EXERCISE BRIEF: Nothing in the data should change when you return it, but leave the pictures out.

=-=-=-=-=

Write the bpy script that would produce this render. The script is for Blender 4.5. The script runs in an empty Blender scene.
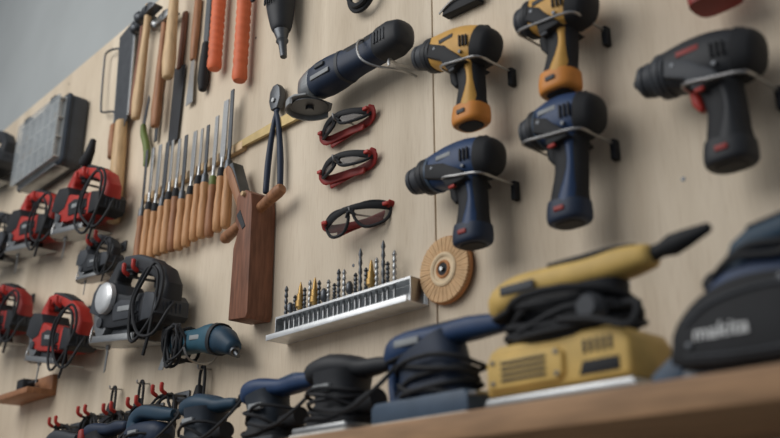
import bpy, bmesh, math, random
from mathutils import Vector, Matrix
random.seed(4)
SC=bpy.context.scene
COL=SC.collection
V=Vector
# ------------------------------------------------------------ materials
def lin(c):
    r=[]
    for v in c:
        v=v/255.
        r.append(v/12.92 if v<=.04045 else ((v+.055)/1.055)**2.4)
    return (r[0],r[1],r[2],1)
def mat(name,c,rough=.5,metal=0.,var=.12,scale=30,bump=.0,spec=.38,stretch=(1,1,1),alpha=1.,trans=0.):
    m=bpy.data.materials.new(name); m.use_nodes=True
    nt=m.node_tree; b=nt.nodes['Principled BSDF']
    tc=nt.nodes.new('ShaderNodeTexCoord'); mp=nt.nodes.new('ShaderNodeMapping')
    mp.inputs['Scale'].default_value=stretch
    nz=nt.nodes.new('ShaderNodeTexNoise'); nz.inputs['Scale'].default_value=scale; nz.inputs['Detail'].default_value=4
    cr=nt.nodes.new('ShaderNodeValToRGB')
    L=lin(c)
    cr.color_ramp.elements[0].position=.3; cr.color_ramp.elements[1].position=.7
    cr.color_ramp.elements[0].color=tuple(x*(1-var) for x in L[:3])+(1,)
    cr.color_ramp.elements[1].color=tuple(min(1,x*(1+var)) for x in L[:3])+(1,)
    nt.links.new(tc.outputs['Object'],mp.inputs['Vector']); nt.links.new(mp.outputs['Vector'],nz.inputs['Vector'])
    nt.links.new(nz.outputs['Fac'],cr.inputs['Fac']); nt.links.new(cr.outputs['Color'],b.inputs['Base Color'])
    b.inputs['Roughness'].default_value=rough; b.inputs['Metallic'].default_value=metal
    b.inputs['Specular IOR Level'].default_value=spec
    b.inputs['Alpha'].default_value=alpha
    b.inputs['Transmission Weight'].default_value=trans
    if bump:
        bp=nt.nodes.new('ShaderNodeBump'); bp.inputs['Strength'].default_value=bump; bp.inputs['Distance'].default_value=.002
        nt.links.new(nz.outputs['Fac'],bp.inputs['Height']); nt.links.new(bp.outputs['Normal'],b.inputs['Normal'])
    return m
M={}
M['black']=mat('black_plastic',(38,41,46),.55)
M['rubber']=mat('black_rubber',(31,33,37),.68)
M['charcoal']=mat('charcoal_plastic',(60,64,70),.55)
M['navy']=mat('navy_plastic',(36,62,100),.46)
M['deepnavy']=mat('deep_navy_plastic',(32,46,68),.52)
M['teal']=mat('teal_plastic',(44,86,104),.48)
M['darkteal']=mat('dark_teal_plastic',(34,62,82),.5)
M['bluegrey']=mat('blue_grey_plastic',(66,84,104),.48)
M['slate']=mat('slate_plastic',(38,47,58),.52)
M['yellow']=mat('yellow_plastic',(208,160,80),.5)
M['paleyellow']=mat('warm_yellow_plastic',(214,180,104),.52)
M['amber']=mat('amber_plastic',(212,138,62),.48)
M['red']=mat('red_plastic',(172,48,40),.48)
M['darkred']=mat('dark_red_plastic',(144,42,38),.48)
M['orange']=mat('orange_rubber',(214,108,68),.55)
M['steel']=mat('brushed_steel',(165,167,168),.38,1.,stretch=(1,1,12))
M['darksteel']=mat('dark_steel',(94,97,101),.45,1.)
M['zinc']=mat('zinc_wire',(175,175,175),.38,1.)
M['alu']=mat('pale_aluminium',(215,218,220),.4,.5)
M['greypl']=mat('grey_plastic',(140,144,146),.5)
M['white']=mat('white_pad',(210,208,202),.6)
M['ink']=mat('pale_grey_lettering',(226,228,228),.5)
M['woodh']=mat('tan_chisel_wood',(190,142,98),.48,0,.22,25,.1,stretch=(6,6,.8))
M['woodl']=mat('pale_wood',(200,170,130),.5,0,.2,25,.1,stretch=(6,6,.8))
M['wooddk']=mat('reddish_brown_wood',(124,82,62),.6,0,.3,22,.15,stretch=(6,6,.7))
M['woodm']=mat('mid_brown_wood',(154,108,76),.52,0,.25,22,.1,stretch=(6,6,.8))
M['brass']=mat('dull_brass',(168,138,88),.45,1.)
M['honing']=mat('tan_tinted_steel',(186,164,116),.4,.6)
M['lens']=mat('smoked_lens',(44,36,36),.15,0,.05,alpha=.85)
M['clearlens']=mat('grey_lens',(90,86,82),.12,0,.05,alpha=.5)
M['lid']=mat('clear_lid',(176,184,188),.25,0,.1,14,alpha=.38)
M['tan']=mat('tan_fibre',(214,178,136),.8,0,.12,60,.2)
M['rim']=mat('orange_tan_backing',(188,130,84),.7,0,.2,40,.1)
M['cream']=mat('cream_fibre',(226,204,170),.8,0,.12,60)
M['olive']=mat('olive_green_plastic',(104,118,62),.5)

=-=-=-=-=

RIGHT ANSWER:
Write the bpy script that would produce this render. The script is for Blender 4.5. The script runs in an empty Blender scene.
import bpy, bmesh, math, random
from mathutils import Vector, Matrix
random.seed(4)
SC=bpy.context.scene
COL=SC.collection
V=Vector
# ------------------------------------------------------------ materials
def lin(c):
    r=[]
    for v in c:
        v=v/255.
        r.append(v/12.92 if v<=.04045 else ((v+.055)/1.055)**2.4)
    return (r[0],r[1],r[2],1)
def mat(name,c,rough=.5,metal=0.,var=.12,scale=30,bump=.0,spec=.38,stretch=(1,1,1),alpha=1.,trans=0.):
    m=bpy.data.materials.new(name); m.use_nodes=True
    nt=m.node_tree; b=nt.nodes['Principled BSDF']
    tc=nt.nodes.new('ShaderNodeTexCoord'); mp=nt.nodes.new('ShaderNodeMapping')
    mp.inputs['Scale'].default_value=stretch
    nz=nt.nodes.new('ShaderNodeTexNoise'); nz.inputs['Scale'].default_value=scale; nz.inputs['Detail'].default_value=4
    cr=nt.nodes.new('ShaderNodeValToRGB')
    L=lin(c)
    cr.color_ramp.elements[0].position=.3; cr.color_ramp.elements[1].position=.7
    cr.color_ramp.elements[0].color=tuple(x*(1-var) for x in L[:3])+(1,)
    cr.color_ramp.elements[1].color=tuple(min(1,x*(1+var)) for x in L[:3])+(1,)
    nt.links.new(tc.outputs['Object'],mp.inputs['Vector']); nt.links.new(mp.outputs['Vector'],nz.inputs['Vector'])
    nt.links.new(nz.outputs['Fac'],cr.inputs['Fac']); nt.links.new(cr.outputs['Color'],b.inputs['Base Color'])
    b.inputs['Roughness'].default_value=rough; b.inputs['Metallic'].default_value=metal
    b.inputs['Specular IOR Level'].default_value=spec
    b.inputs['Alpha'].default_value=alpha
    b.inputs['Transmission Weight'].default_value=trans
    if bump:
        bp=nt.nodes.new('ShaderNodeBump'); bp.inputs['Strength'].default_value=bump; bp.inputs['Distance'].default_value=.002
        nt.links.new(nz.outputs['Fac'],bp.inputs['Height']); nt.links.new(bp.outputs['Normal'],b.inputs['Normal'])
    return m
M={}
M['black']=mat('black_plastic',(38,41,46),.55)
M['rubber']=mat('black_rubber',(31,33,37),.68)
M['charcoal']=mat('charcoal_plastic',(60,64,70),.55)
M['navy']=mat('navy_plastic',(36,62,100),.46)
M['deepnavy']=mat('deep_navy_plastic',(32,46,68),.52)
M['teal']=mat('teal_plastic',(44,86,104),.48)
M['darkteal']=mat('dark_teal_plastic',(34,62,82),.5)
M['bluegrey']=mat('blue_grey_plastic',(66,84,104),.48)
M['slate']=mat('slate_plastic',(38,47,58),.52)
M['yellow']=mat('yellow_plastic',(208,160,80),.5)
M['paleyellow']=mat('warm_yellow_plastic',(214,180,104),.52)
M['amber']=mat('amber_plastic',(212,138,62),.48)
M['red']=mat('red_plastic',(172,48,40),.48)
M['darkred']=mat('dark_red_plastic',(144,42,38),.48)
M['orange']=mat('orange_rubber',(214,108,68),.55)
M['steel']=mat('brushed_steel',(165,167,168),.38,1.,stretch=(1,1,12))
M['darksteel']=mat('dark_steel',(94,97,101),.45,1.)
M['zinc']=mat('zinc_wire',(175,175,175),.38,1.)
M['alu']=mat('pale_aluminium',(215,218,220),.4,.5)
M['greypl']=mat('grey_plastic',(140,144,146),.5)
M['white']=mat('white_pad',(210,208,202),.6)
M['ink']=mat('pale_grey_lettering',(226,228,228),.5)
M['woodh']=mat('tan_chisel_wood',(190,142,98),.48,0,.22,25,.1,stretch=(6,6,.8))
M['woodl']=mat('pale_wood',(200,170,130),.5,0,.2,25,.1,stretch=(6,6,.8))
M['wooddk']=mat('reddish_brown_wood',(124,82,62),.6,0,.3,22,.15,stretch=(6,6,.7))
M['woodm']=mat('mid_brown_wood',(154,108,76),.52,0,.25,22,.1,stretch=(6,6,.8))
M['brass']=mat('dull_brass',(168,138,88),.45,1.)
M['honing']=mat('tan_tinted_steel',(186,164,116),.4,.6)
M['lens']=mat('smoked_lens',(44,36,36),.15,0,.05,alpha=.85)
M['clearlens']=mat('grey_lens',(90,86,82),.12,0,.05,alpha=.5)
M['lid']=mat('clear_lid',(176,184,188),.25,0,.1,14,alpha=.38)
M['tan']=mat('tan_fibre',(214,178,136),.8,0,.12,60,.2)
M['rim']=mat('orange_tan_backing',(188,130,84),.7,0,.2,40,.1)
M['cream']=mat('cream_fibre',(226,204,170),.8,0,.12,60)
M['olive']=mat('olive_green_plastic',(104,118,62),.5)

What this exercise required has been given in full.